Impressive, most impressive. That game was awesome. I too could also beat the Star Wars Trilogy game with one credit. I'm not sure if Dave & Busters still has the Trilogy games, but I had the top score on one of them.
I only cry when we find out the Jedi are supposed to be celibate. (stupid prequels) Luke was supposed to belong to me....
I agree, I missed the Ewok song. It just didn't seem right ending ROTJ without that song. No way the Ewoks are in the Jar-Jar league of annoyability. Let's face it, the Ewoks were going to cook our heroes and heriones for dinner. They may be cute and cuddly, but underneath they are carnivores.
BTW- If you play SW: Galactic Battlegrounds, and you input the cheat "SIMONSAYS" you get "Simon, the killer Ewok." And he can basically beat every level. I'd rather see Simon dancing than have him go "killer" on me.

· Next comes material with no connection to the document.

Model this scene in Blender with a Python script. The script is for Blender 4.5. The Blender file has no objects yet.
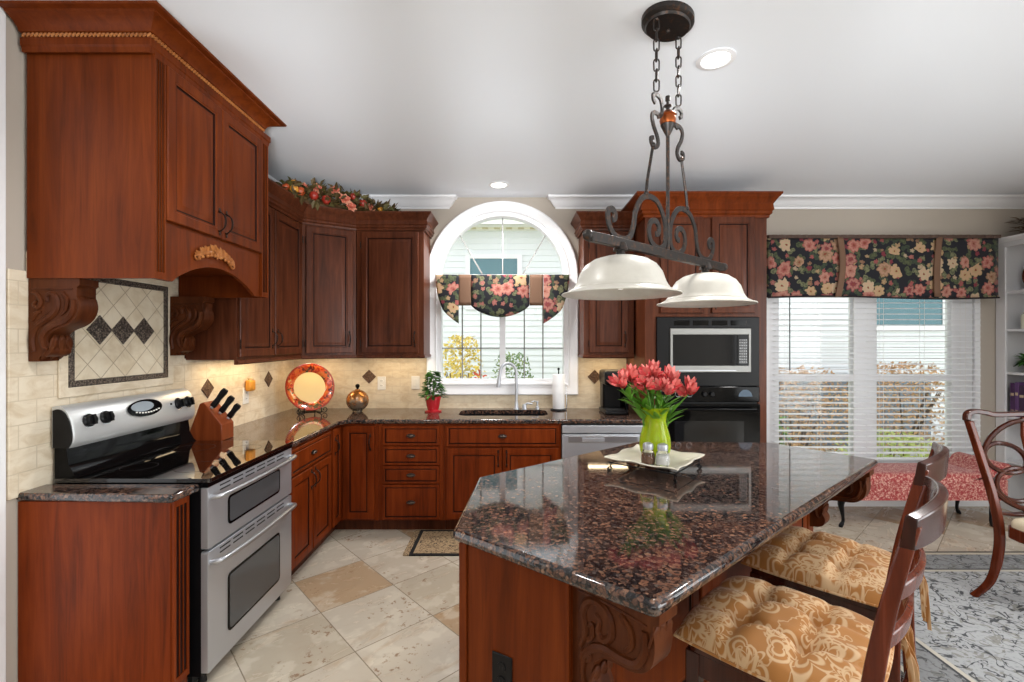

That's the reason why there are so few of them, the people most qualified to make new Jedis are not allow to make them.
And the worst part is seeing Lando dance. BTW, I still to this day love the Ewoks. I don't understand the hatred fans spew toward them. Cool moments with the Ewoks in ROTJ include: 1) Bowing to 3P0 as if he's their god. 2) Singing as they're about to cook Han. 3) R2 zapping the Ewok in the crotch and the ass 4) The Ewok stealing the speeder("not bad for a little furball") 5) The traps set for the stormtroopers on speeders, especially the one who slams into the tree 6) The Ewoks beating the crap out of the guy in the AT-AT cockpit 7) The traps they set for the rest of the AT-ATs 8) The Ewoks being dragged by that one AT-AT 9) Using the Imperial helmets as drums at the end Seriously, why do people hate them so much? Because Clerks made it popular? Because they weren't Wookiees? Yeah, that would've made a lot of sense for the Empire to build the shield generator on Kashyyyk. Plus, we just witnessed in ROTS how weak a Wookiee battle can look. The only other popular excuse I've heard is that they're too cute, but go back and watch it again. Aside from Wicket and a couple others, the Ewoks are ugly.
I think the Ewok hate boils down to two intertwined factors, leading to one conclusion. 1. They ARE too cute. Let's face it, these things are teddy bears. They're small and furry, and in the pretty much the same dimensions as the most popular stuffed animal creation of all time. 2. This primative, weak, not-particularly quick or athletic creature completely rolls over a bunch of the Empire's Elite stormtroopers. It's absolutely absurd that these little furballs with sticks can, not only beat the Empire's best, but completely rout them. I mean how many Ewok deaths did we see on screen? I can only remember the one, but the stormtroopers on the other hand get completely stomped. And this leads to the conclusion that Lucas comprimised the believablity, and quality of the film in order to eek out a few more merchandising bucks. Either that or he has absolutely the worst, cloying, saccharine taste of all time. Which might also be true when taking into account the line [whine] But mom. You said the worst thing about this galaxy is that people don't help anybody.[/whine]
No...Lucas never said that. The media came up with that one...according to Lucas. I believe that, at one time, someone said there was enough material to cover 9 films but that comment was made in jest and not meant to reflect there would be 9 films. They have been discussing it a lot lately for obvious reasons and Lucas flat out denied it.
This exerpt from the Return of the Jedi summary is from the booklet that came with the Star Wars Definitive Collection released in 1993(a decade after the original trilogy had been completed): "Fresh from the 1981 success of Raiders of the Lost Ark, George Lucas sought to complete the 'middle' trilogy of his Star Wars saga by outdoing the previous two films in scope and pace, while resolving many of the outstanding plot issues." BTW, the quotations around the word middle were in the actual summary. I didn't add them.